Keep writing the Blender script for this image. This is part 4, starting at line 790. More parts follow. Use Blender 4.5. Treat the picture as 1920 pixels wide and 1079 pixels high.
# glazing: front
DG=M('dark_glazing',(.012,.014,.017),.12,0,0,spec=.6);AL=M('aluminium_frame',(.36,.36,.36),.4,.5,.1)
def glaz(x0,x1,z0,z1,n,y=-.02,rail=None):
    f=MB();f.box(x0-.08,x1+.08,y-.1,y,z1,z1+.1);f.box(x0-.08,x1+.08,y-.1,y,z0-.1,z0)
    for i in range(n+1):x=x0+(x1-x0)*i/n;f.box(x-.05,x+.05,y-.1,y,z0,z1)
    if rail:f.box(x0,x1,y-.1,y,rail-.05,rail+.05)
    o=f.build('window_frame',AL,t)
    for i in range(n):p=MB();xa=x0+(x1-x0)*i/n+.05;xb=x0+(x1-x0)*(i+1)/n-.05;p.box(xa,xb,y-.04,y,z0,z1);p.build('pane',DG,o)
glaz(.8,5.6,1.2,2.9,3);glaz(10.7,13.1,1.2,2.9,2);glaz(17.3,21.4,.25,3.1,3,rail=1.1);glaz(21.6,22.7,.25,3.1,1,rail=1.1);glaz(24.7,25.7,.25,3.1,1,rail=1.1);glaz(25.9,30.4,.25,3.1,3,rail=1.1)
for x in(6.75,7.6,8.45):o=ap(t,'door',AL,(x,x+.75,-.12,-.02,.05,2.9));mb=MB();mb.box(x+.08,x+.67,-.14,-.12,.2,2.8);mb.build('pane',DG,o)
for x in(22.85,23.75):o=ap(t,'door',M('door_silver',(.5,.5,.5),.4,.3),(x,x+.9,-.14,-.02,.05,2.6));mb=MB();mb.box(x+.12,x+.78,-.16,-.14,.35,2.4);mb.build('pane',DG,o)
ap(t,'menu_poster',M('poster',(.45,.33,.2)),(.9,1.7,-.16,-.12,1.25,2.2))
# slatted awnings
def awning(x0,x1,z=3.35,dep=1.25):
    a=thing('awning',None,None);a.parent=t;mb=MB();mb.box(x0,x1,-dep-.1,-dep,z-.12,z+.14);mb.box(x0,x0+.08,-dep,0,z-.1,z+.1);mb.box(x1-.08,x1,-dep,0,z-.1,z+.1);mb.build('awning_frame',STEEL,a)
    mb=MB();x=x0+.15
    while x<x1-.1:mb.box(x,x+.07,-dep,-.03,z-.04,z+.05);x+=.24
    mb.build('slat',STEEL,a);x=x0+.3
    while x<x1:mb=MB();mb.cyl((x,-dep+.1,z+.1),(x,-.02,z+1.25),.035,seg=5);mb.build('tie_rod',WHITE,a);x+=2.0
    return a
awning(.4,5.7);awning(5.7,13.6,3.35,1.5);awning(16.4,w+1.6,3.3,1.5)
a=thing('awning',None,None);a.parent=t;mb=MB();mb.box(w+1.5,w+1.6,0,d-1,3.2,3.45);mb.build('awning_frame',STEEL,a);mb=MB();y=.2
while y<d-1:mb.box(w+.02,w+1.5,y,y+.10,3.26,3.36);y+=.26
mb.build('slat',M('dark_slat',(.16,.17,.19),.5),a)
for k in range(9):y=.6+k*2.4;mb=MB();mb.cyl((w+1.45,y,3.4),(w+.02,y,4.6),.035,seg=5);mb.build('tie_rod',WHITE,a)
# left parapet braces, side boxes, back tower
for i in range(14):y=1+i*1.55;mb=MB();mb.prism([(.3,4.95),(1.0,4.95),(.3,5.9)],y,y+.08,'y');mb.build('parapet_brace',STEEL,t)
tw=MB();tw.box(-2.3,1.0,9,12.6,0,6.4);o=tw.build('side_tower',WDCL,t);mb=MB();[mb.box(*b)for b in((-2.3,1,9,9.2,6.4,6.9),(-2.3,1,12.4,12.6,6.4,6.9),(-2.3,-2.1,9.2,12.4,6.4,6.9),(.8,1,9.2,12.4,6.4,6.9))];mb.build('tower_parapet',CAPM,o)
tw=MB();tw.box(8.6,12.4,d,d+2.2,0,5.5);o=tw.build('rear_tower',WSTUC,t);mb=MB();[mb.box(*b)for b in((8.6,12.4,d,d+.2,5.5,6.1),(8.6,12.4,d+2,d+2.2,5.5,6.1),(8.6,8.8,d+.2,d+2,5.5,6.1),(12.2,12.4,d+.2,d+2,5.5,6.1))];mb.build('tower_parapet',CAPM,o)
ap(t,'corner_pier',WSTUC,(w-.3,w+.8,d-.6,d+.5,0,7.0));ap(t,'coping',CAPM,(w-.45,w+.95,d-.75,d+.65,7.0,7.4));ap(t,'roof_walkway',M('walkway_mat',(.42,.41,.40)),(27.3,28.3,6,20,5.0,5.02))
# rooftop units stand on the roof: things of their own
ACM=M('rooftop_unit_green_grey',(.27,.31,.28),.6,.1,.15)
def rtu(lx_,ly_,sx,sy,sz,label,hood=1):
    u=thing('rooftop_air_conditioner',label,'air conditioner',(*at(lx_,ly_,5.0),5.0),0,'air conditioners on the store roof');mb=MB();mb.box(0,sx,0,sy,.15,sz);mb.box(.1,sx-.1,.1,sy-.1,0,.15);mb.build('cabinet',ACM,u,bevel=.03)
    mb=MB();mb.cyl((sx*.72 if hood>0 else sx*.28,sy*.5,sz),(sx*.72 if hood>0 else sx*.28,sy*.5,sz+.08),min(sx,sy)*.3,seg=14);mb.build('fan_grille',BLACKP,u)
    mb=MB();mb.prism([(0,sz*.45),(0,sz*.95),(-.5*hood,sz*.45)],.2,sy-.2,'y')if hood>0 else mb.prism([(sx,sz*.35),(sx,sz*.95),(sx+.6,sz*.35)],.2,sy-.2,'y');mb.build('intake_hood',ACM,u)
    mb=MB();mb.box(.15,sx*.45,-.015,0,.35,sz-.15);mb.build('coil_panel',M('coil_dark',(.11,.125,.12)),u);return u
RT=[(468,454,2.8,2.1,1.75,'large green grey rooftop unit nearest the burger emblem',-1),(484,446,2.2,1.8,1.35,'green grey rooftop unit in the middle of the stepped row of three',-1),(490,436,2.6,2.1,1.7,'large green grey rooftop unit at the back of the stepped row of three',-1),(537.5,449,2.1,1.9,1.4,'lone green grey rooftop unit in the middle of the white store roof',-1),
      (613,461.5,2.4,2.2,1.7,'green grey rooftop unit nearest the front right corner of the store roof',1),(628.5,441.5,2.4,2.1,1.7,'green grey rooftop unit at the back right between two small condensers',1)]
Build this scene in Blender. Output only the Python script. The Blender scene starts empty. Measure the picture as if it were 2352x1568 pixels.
━━━━━━━━━━━━━━━━━━━━━━━━━━━━━━
## The request:
Would you restate each of the entries word for word?

## Written answer:
Keep writing the Blender script for this image. This is part 4, starting at line 790. More parts follow. Use Blender 4.5. Treat the picture as 1920 pixels wide and 1079 pixels high.
# glazing: front
DG=M('dark_glazing',(.012,.014,.017),.12,0,0,spec=.6);AL=M('aluminium_frame',(.36,.36,.36),.4,.5,.1)
def glaz(x0,x1,z0,z1,n,y=-.02,rail=None):
    f=MB();f.box(x0-.08,x1+.08,y-.1,y,z1,z1+.1);f.box(x0-.08,x1+.08,y-.1,y,z0-.1,z0)
    for i in range(n+1):x=x0+(x1-x0)*i/n;f.box(x-.05,x+.05,y-.1,y,z0,z1)
    if rail:f.box(x0,x1,y-.1,y,rail-.05,rail+.05)
    o=f.build('window_frame',AL,t)
    for i in range(n):p=MB();xa=x0+(x1-x0)*i/n+.05;xb=x0+(x1-x0)*(i+1)/n-.05;p.box(xa,xb,y-.04,y,z0,z1);p.build('pane',DG,o)
glaz(.8,5.6,1.2,2.9,3);glaz(10.7,13.1,1.2,2.9,2);glaz(17.3,21.4,.25,3.1,3,rail=1.1);glaz(21.6,22.7,.25,3.1,1,rail=1.1);glaz(24.7,25.7,.25,3.1,1,rail=1.1);glaz(25.9,30.4,.25,3.1,3,rail=1.1)
for x in(6.75,7.6,8.45):o=ap(t,'door',AL,(x,x+.75,-.12,-.02,.05,2.9));mb=MB();mb.box(x+.08,x+.67,-.14,-.12,.2,2.8);mb.build('pane',DG,o)
for x in(22.85,23.75):o=ap(t,'door',M('door_silver',(.5,.5,.5),.4,.3),(x,x+.9,-.14,-.02,.05,2.6));mb=MB();mb.box(x+.12,x+.78,-.16,-.14,.35,2.4);mb.build('pane',DG,o)
ap(t,'menu_poster',M('poster',(.45,.33,.2)),(.9,1.7,-.16,-.12,1.25,2.2))
# slatted awnings
def awning(x0,x1,z=3.35,dep=1.25):
    a=thing('awning',None,None);a.parent=t;mb=MB();mb.box(x0,x1,-dep-.1,-dep,z-.12,z+.14);mb.box(x0,x0+.08,-dep,0,z-.1,z+.1);mb.box(x1-.08,x1,-dep,0,z-.1,z+.1);mb.build('awning_frame',STEEL,a)
    mb=MB();x=x0+.15
    while x<x1-.1:mb.box(x,x+.07,-dep,-.03,z-.04,z+.05);x+=.24
    mb.build('slat',STEEL,a);x=x0+.3
    while x<x1:mb=MB();mb.cyl((x,-dep+.1,z+.1),(x,-.02,z+1.25),.035,seg=5);mb.build('tie_rod',WHITE,a);x+=2.0
    return a
awning(.4,5.7);awning(5.7,13.6,3.35,1.5);awning(16.4,w+1.6,3.3,1.5)
a=thing('awning',None,None);a.parent=t;mb=MB();mb.box(w+1.5,w+1.6,0,d-1,3.2,3.45);mb.build('awning_frame',STEEL,a);mb=MB();y=.2
while y<d-1:mb.box(w+.02,w+1.5,y,y+.10,3.26,3.36);y+=.26
mb.build('slat',M('dark_slat',(.16,.17,.19),.5),a)
for k in range(9):y=.6+k*2.4;mb=MB();mb.cyl((w+1.45,y,3.4),(w+.02,y,4.6),.035,seg=5);mb.build('tie_rod',WHITE,a)
# left parapet braces, side boxes, back tower
for i in range(14):y=1+i*1.55;mb=MB();mb.prism([(.3,4.95),(1.0,4.95),(.3,5.9)],y,y+.08,'y');mb.build('parapet_brace',STEEL,t)
tw=MB();tw.box(-2.3,1.0,9,12.6,0,6.4);o=tw.build('side_tower',WDCL,t);mb=MB();[mb.box(*b)for b in((-2.3,1,9,9.2,6.4,6.9),(-2.3,1,12.4,12.6,6.4,6.9),(-2.3,-2.1,9.2,12.4,6.4,6.9),(.8,1,9.2,12.4,6.4,6.9))];mb.build('tower_parapet',CAPM,o)
tw=MB();tw.box(8.6,12.4,d,d+2.2,0,5.5);o=tw.build('rear_tower',WSTUC,t);mb=MB();[mb.box(*b)for b in((8.6,12.4,d,d+.2,5.5,6.1),(8.6,12.4,d+2,d+2.2,5.5,6.1),(8.6,8.8,d+.2,d+2,5.5,6.1),(12.2,12.4,d+.2,d+2,5.5,6.1))];mb.build('tower_parapet',CAPM,o)
ap(t,'corner_pier',WSTUC,(w-.3,w+.8,d-.6,d+.5,0,7.0));ap(t,'coping',CAPM,(w-.45,w+.95,d-.75,d+.65,7.0,7.4));ap(t,'roof_walkway',M('walkway_mat',(.42,.41,.40)),(27.3,28.3,6,20,5.0,5.02))
# rooftop units stand on the roof: things of their own
ACM=M('rooftop_unit_green_grey',(.27,.31,.28),.6,.1,.15)
def rtu(lx_,ly_,sx,sy,sz,label,hood=1):
    u=thing('rooftop_air_conditioner',label,'air conditioner',(*at(lx_,ly_,5.0),5.0),0,'air conditioners on the store roof');mb=MB();mb.box(0,sx,0,sy,.15,sz);mb.box(.1,sx-.1,.1,sy-.1,0,.15);mb.build('cabinet',ACM,u,bevel=.03)
    mb=MB();mb.cyl((sx*.72 if hood>0 else sx*.28,sy*.5,sz),(sx*.72 if hood>0 else sx*.28,sy*.5,sz+.08),min(sx,sy)*.3,seg=14);mb.build('fan_grille',BLACKP,u)
    mb=MB();mb.prism([(0,sz*.45),(0,sz*.95),(-.5*hood,sz*.45)],.2,sy-.2,'y')if hood>0 else mb.prism([(sx,sz*.35),(sx,sz*.95),(sx+.6,sz*.35)],.2,sy-.2,'y');mb.build('intake_hood',ACM,u)
    mb=MB();mb.box(.15,sx*.45,-.015,0,.35,sz-.15);mb.build('coil_panel',M('coil_dark',(.11,.125,.12)),u);return u
RT=[(468,454,2.8,2.1,1.75,'large green grey rooftop unit nearest the burger emblem',-1),(484,446,2.2,1.8,1.35,'green grey rooftop unit in the middle of the stepped row of three',-1),(490,436,2.6,2.1,1.7,'large green grey rooftop unit at the back of the stepped row of three',-1),(537.5,449,2.1,1.9,1.4,'lone green grey rooftop unit in the middle of the white store roof',-1),
      (613,461.5,2.4,2.2,1.7,'green grey rooftop unit nearest the front right corner of the store roof',1),(628.5,441.5,2.4,2.1,1.7,'green grey rooftop unit at the back right between two small condensers',1)]
Build this scene in Blender. Output only the Python script. The Blender scene starts empty. Measure the picture as if it were 2352x1568 pixels.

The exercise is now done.